The children become beloved only for their utility. It’s why even with third degree burns, nerve damage, and an ICU stay Joe Jackson’s concern falls to the potential loss of Michael’s utility.
Because useful children in patriarchal systems are often loved most intensely when they produce most efficiently.
Katherine’s Quiet Theology of Endurance
I also can’t help but wonder the emotional toil of Katherine watching her children’s abuse analogous to her own.
Katherine is often narratively flattened into passive mother, devout wife, quiet witness, or protective softness against Joe’s hardness.
But I witness Katherine’s quiet strength enough to restore the tragedy of her position inside patriarchal system. I honor that her own subordination may have constrained her ability to stop what was happening to her children.
My grace understands that Katherine may have been conditioned to interpret endurance as righteousness, obedience as holiness, suffering as duty, and family preservation as divine responsibility.
So then watching the children suffer becomes psychologically unbearable because it mirrors the structure of her own life.
Her abuse may not have looked like Michael’s, but the underlying structural control, bodily expectation, suppression of selfhood, religious obedience, endurance without escape, and utility within patriarchal order all remain for her too.
The tragedy is not merely that Michael Jackson was worked like machinery.
It is that generations of people watched it happen and called it greatness. Because that’s what capitalism’s theology raised us to see as the favor of God made manifest.
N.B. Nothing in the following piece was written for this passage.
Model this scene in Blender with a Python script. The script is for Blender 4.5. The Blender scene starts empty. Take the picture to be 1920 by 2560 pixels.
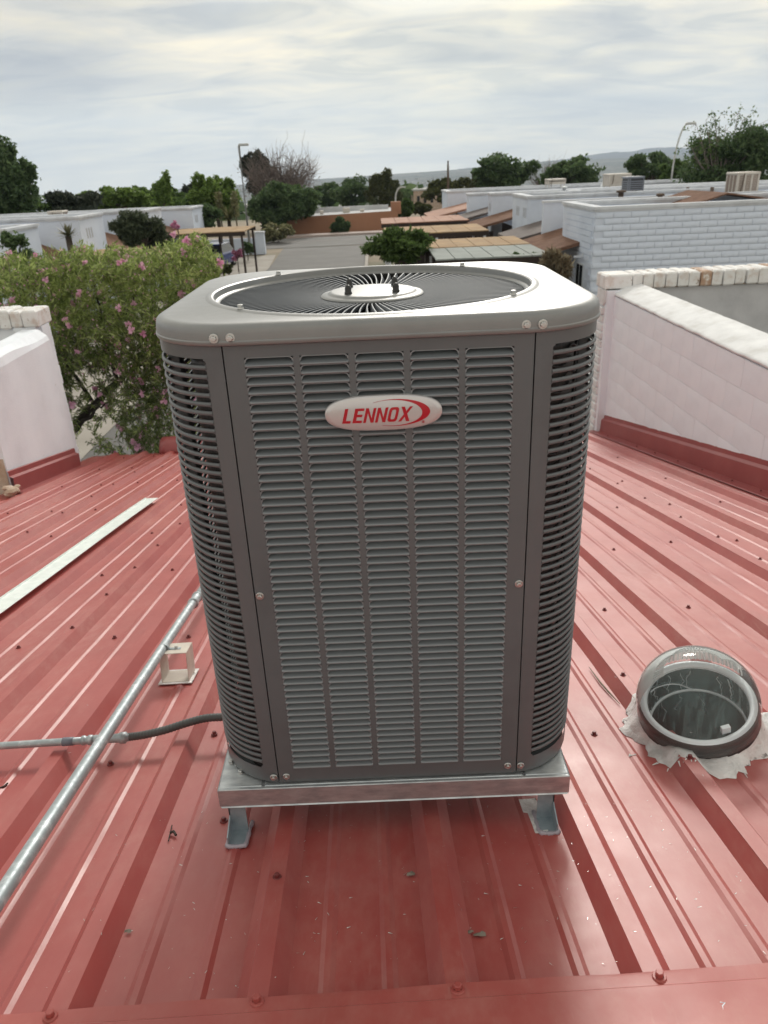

Somewhere beneath the weight of patriarchal ambition, religious obedience, and capitalist hunger, a child kept performing until there was almost nothing left of him outside the performance itself.
Maybe that is the great tragedy of patriarchal systems built on extraction. They leave very little room for anybody inside them to simply be human.
Not the mother whose body becomes production infrastructure. Not even the father conditioned to confuse domination with provision.